Le sujet invite à s'interroger sur la nature des obstacles à la parité malgré l'existence de lois.
Comprendre les documents
Le document 1 est un tableau qui nous permet de comparer le pourcentage de femmes élues dans les différentes assemblées lors de scrutins récents, avant et après les dernières lois sur la parité. On constate une augmentation de la part des femmes élues dans les instances citées, mais les femmes restent largement sous-représentées au Sénat et à la présidence des assemblées. La parité est en revanche parfaite parmi les conseilleurs départementaux et presque atteinte parmi les conseillers régionaux.

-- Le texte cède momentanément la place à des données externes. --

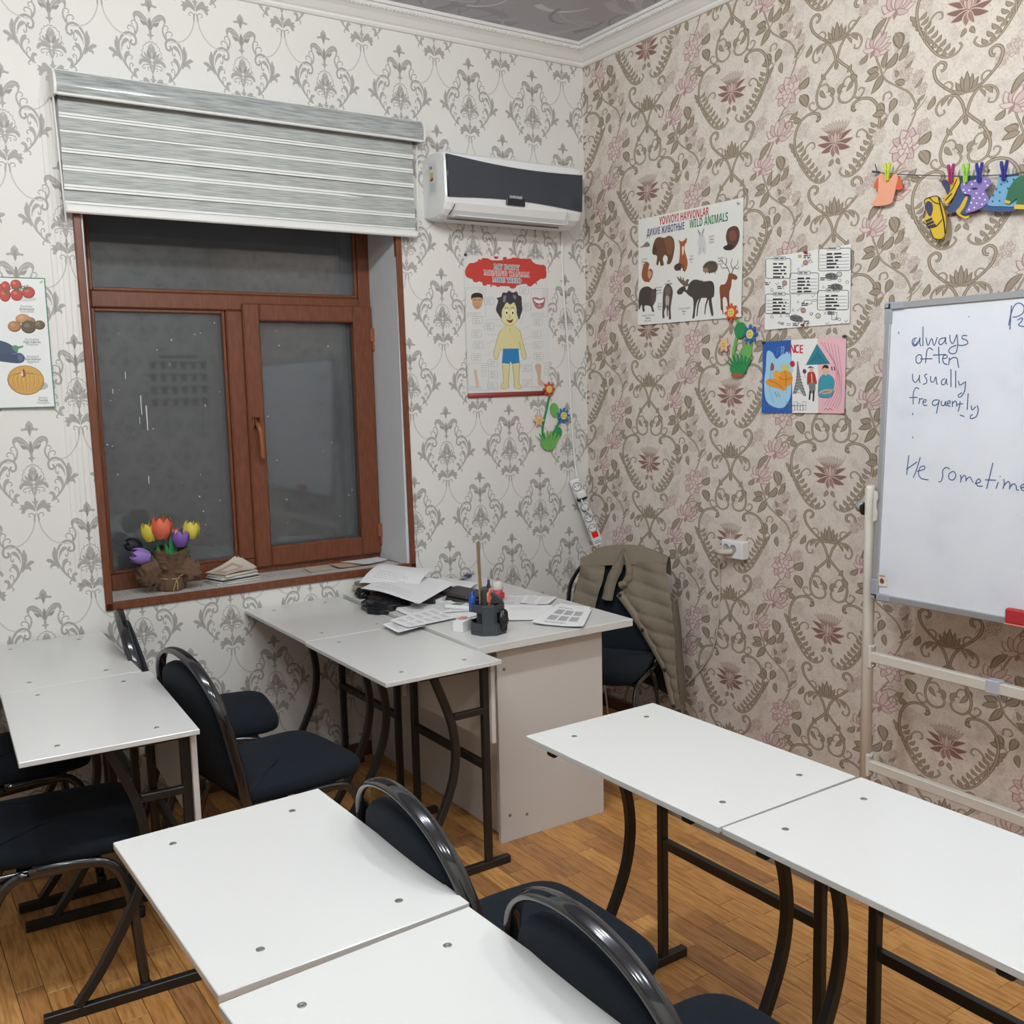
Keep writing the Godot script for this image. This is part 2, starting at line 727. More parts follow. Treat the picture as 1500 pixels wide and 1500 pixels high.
func damask_half(b: Board, at: Vector2, s: float):
	var g := g8(165, 162, 158)
	var d := g8(147, 144, 140)
	var l := g8(190, 188, 184)
	b.frame(at, 0.748 * s, 0.867)
	# net in the body
	var body := b.path([0, -330, 60, -240, 130, -150, 150, -60, 230, 20, 200, 120, 120, 190, 0, 230, 0, -40], true)
	for i in 26:
		for dirn in [1.0, -1.0]:
			var c := -420.0 + i * 30.0
			var p := PackedVector2Array([Vector2(0, c), Vector2(260, c + 260 * dirn)])
			for part in Geometry2D.intersect_polyline_with_polygon(p, body):
				b.line(part, 2.6, g8(206, 204, 200))
	# faint ogee lines that link the motifs
	b.curve([20, 372, 36, 430, 72, 490, 130, 545, 200, 570, 276, 578], 15, g8(203, 201, 197), 9)
	b.curve([20, 372, 37, 430, 74, 488, 131, 541, 201, 565, 276, 573], 4.5, g, 3)
	# finial
	b.blob([2, -322, 10, -360, 34, -372, 64, -368, 74, -384, 52, -388, 34, -396, 30, -420, 14, -438, 2, -446], g)
	# top plume
	b.blob([4, -196, 12, -246, 36, -286, 88, -322, 134, -318, 154, -290, 146, -254, 130, -246, 134, -270, 116, -284, 96, -268, 62, -258, 34, -232, 20, -200], g)
	b.curve([14, -228, 48, -278, 98, -302, 132, -290], 6, l, 3)
	b.leaf(24, -226, 92, -262, 15, 8, d)
	b.curve([6, -180, 20, -212, 44, -226, 62, -218], 9, g, 6)
	b.leaf(2, -176, 4, -290, 11, 3, d)
	b.blob([0, -196, 12, -176, 12, -156, 34, -148, 12, -134, 4, -112, 0, -104], g)
	# upper scrolls
	b.curve([146, -128, 122, -168, 116, -208, 134, -240, 164, -240, 172, -218, 156, -210], 13, g, 8)
	b.curve([150, -134, 146, -170, 162, -194, 196, -198, 210, -176, 194, -164], 13, g, 8)
	b.curve([140, -150, 124, -196, 136, -230], 4, d, 3)
	# the big C with its arm
	b.curve([178, -88, 190, -66, 172, -48, 146, -58, 138, -92, 154, -124, 200, -142, 250, -124, 288, -74, 300, 0, 280, 66, 240, 130, 176, 194], 19, g, 15)
	b.curve([176, -84, 184, -66, 170, -54, 150, -64, 146, -92, 160, -118, 200, -133, 246, -116, 280, -70], 5, d, 4)
	b.curve([224, -30, 216, -8, 200, -26, 206, -70, 240, -86, 270, -48, 280, 10], 12, g, 8)
	b.blob([206, -84, 240, -92, 266, -56, 276, -8, 250, -46, 226, -62], g)
	# inner curls along the arm
	b.curve([196, 70, 184, 56, 196, 38, 222, 42, 246, 80, 238, 120, 208, 152], 11, g, 8)
	b.blob([206, 10, 240, 16, 262, 60, 252, 100, 234, 60, 212, 40], g)
	b.curve([190, 128, 180, 112, 194, 100, 212, 116, 206, 150], 11, g, 8)
	b.blob([128, 152, 136, 134, 168, 140, 182, 172, 168, 196, 148, 200, 156, 172, 144, 158], g)
	b.curve([176, 192, 196, 204, 204, 222, 190, 228], 14, g, 8)
	b.curve([182, 190, 160, 208, 140, 206], 12, g, 8)
	# side leaf
	b.blob([292, 30, 300, -20, 300, -70, 318, -100, 330, -70, 340, -50, 338, -8, 326, 22, 350, 2, 380, -4, 398, 12, 378, 26, 354, 40, 366, 56, 362, 82, 346, 66, 316, 64, 286, 92], g)
	b.curve([300, 50, 316, 0, 318, -60], 5, d, 2)
	b.curve([304, 54, 340, 26, 384, 10], 4, d, 2)
	# foot acanthus
	b.blob([4, 288, 10, 250, 34, 222, 66, 198, 92, 206, 96, 226, 132, 226, 124, 244, 142, 262, 122, 268, 126, 296, 104, 300, 84, 274, 56, 264, 24, 278], g)
	b.curve([6, 284, 40, 240, 84, 222], 5, d, 2)
	b.curve([10, 286, 60, 252, 118, 262], 4, d, 2)
	b.blob([0, 170, 10, 184, 12, 204, 30, 206, 16, 222, 6, 250, 0, 262], g)
	b.curve([20, 366, 16, 330, 30, 306, 58, 304, 64, 324, 48, 330], 11, g, 7)
	b.blob([2, 300, 24, 330, 26, 366, 14, 376, 10, 340], g)
	# the cone
	b.curve([0, -92, 20, -92, 30, -80, 48, -82, 58, -62, 76, -54, 76, -30, 92, -14, 88, 10, 104, 28, 98, 44], 8, g, 6)
	b.blob([0, -76, 22, -62, 36, -32, 26, 4, 0, 20], g)
	b.leaf(4, 44, 76, -12, 15, 10, g)
	b.leaf(4, 62, 100, 14, 15, 14, g)
	b.leaf(2, 40, 44, -26, 12, 6, d)
	b.blob([2, 70, 30, 48, 74, 42, 112, 58, 128, 88, 116, 104, 100, 90, 84, 76, 50, 78, 22, 88], g)
	b.curve([10, 72, 60, 58, 108, 76], 4, d, 2)
	b.curve([20, 96, 52, 92, 84, 100, 92, 120, 76, 128, 70, 114], 10, g, 7)
	b.blob([0, 92, 26, 92, 22, 124, 8, 156, 0, 162], g)
	b.curve([26, 112, 44, 118, 46, 136, 34, 136], 8, g, 5)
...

Le document 2 est un texte nous présentant le maintien d'obstacles politiques et culturels à la parité. Les partis politiques en freinent la réalisation, se conformant aux stéréotypes de genre, stéréotypes qui sont intériorisés par les femmes elles-mêmes.
Structurer sa réponse
Nous présenterons les différents obstacles à la réalisation de la parité : la persistance de biais liés au genre, les stratégies des partis politiques et la portée limitée des lois pour certains modes de scrutin.
Corrigé
Introduction
En 1944, les femmes ont non seulement obtenu le droit de vote mais aussi celui de s'engager dans la compétition politique pour être élues. Plus de 70 ans après, la parité, qui désigne l'égal accès des femmes et des hommes aux mandats électoraux et aux fonctions électives en politique, est pourtant loin d'être atteinte. Nous étudierons les différents obstacles à la réalisation de la parité malgré l'existence de lois visant à la favoriser.
Développement
Remarque
En sociologie, on privilégie l'emploi du terme « genre » à celui de « sexe », afin de mettre l'accent sur les différences socioculturelles entre les hommes et les femmes.

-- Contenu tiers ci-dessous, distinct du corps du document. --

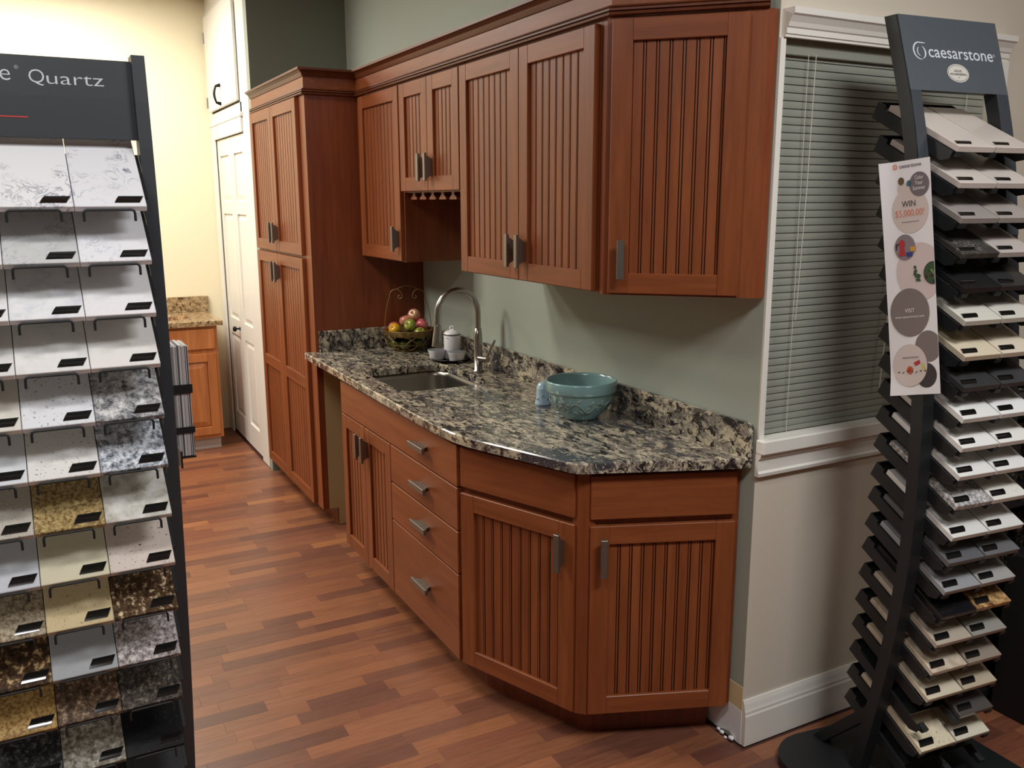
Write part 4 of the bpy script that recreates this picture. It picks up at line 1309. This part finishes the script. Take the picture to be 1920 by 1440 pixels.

Nous assistons à la persistance de biais liés au genre dans la société, c'est-à-dire de préjugés sexistes reposant sur des représentations stéréotypées des rôles masculins et féminins. Les femmes seraient dépourvues des qualités requises pour exercer une fonction politique. Ces stéréotypes sont intériorisés par les femmes elles-mêmes qui vont s'estimer peu compétentes pour mener un combat politique (document 2). En outre, elles sont victimes d'une inégale répartition des tâches domestiques qui ne les incite pas à cumuler activités professionnelle et politique. Le poids de la socialisation différentielle entre les filles et les garçons explique ces comportements.
Les partis politiques tendent à se conformer aux stéréotypes de genre (document 2). Ils contournent parfois les lois sur la parité en plaçant les candidates femmes dans des circonscriptions perdues d'avance pour préserver le personnel politique masculin déjà en place. Certains partis préfèrent même être sanctionnés financièrement. De plus, les femmes qui réussissent à avoir un mandat électoral occupent le plus souvent des postes politiques moins « prestigieux » (document 2). Elles sont ainsi sous-représentées au Sénat et à la présidence d'assemblées politiques (document 1).
Info
Le mode de scrutin binominal, qui se substitue au mode de scrutin uninominal majoritaire, oblige les partis à présenter un binôme homme-femme aux élections départementales. Il a été créé en 2013 dans le cadre des dernières lois sur la parité.
Certains modes de scrutin défavorisent la parité. Dans les scrutins uninominaux majoritaires, la loi est moins contraignante que pour les scrutins de liste où la stricte alternance hommes-femmes doit être respectée. En conséquence, la parité est presque atteinte dans les conseils régionaux avec 47,8 % de femmes élues et parfaite dans les conseils départementaux grâce au mode de scrutin binominal. La part des femmes a ainsi plus que doublé entre le scrutin de 2011 et celui de 2015. À l'inverse, l'Assemblée nationale ne comptait que 26,9 % de femmes députées en 2012. Les femmes sont également sous-représentées à la présidence des assemblées (document 2).
Conclusion
Des obstacles de nature culturelle et politique tendent à s'autoentretenir, limitant ainsi la portée des lois sur la parité.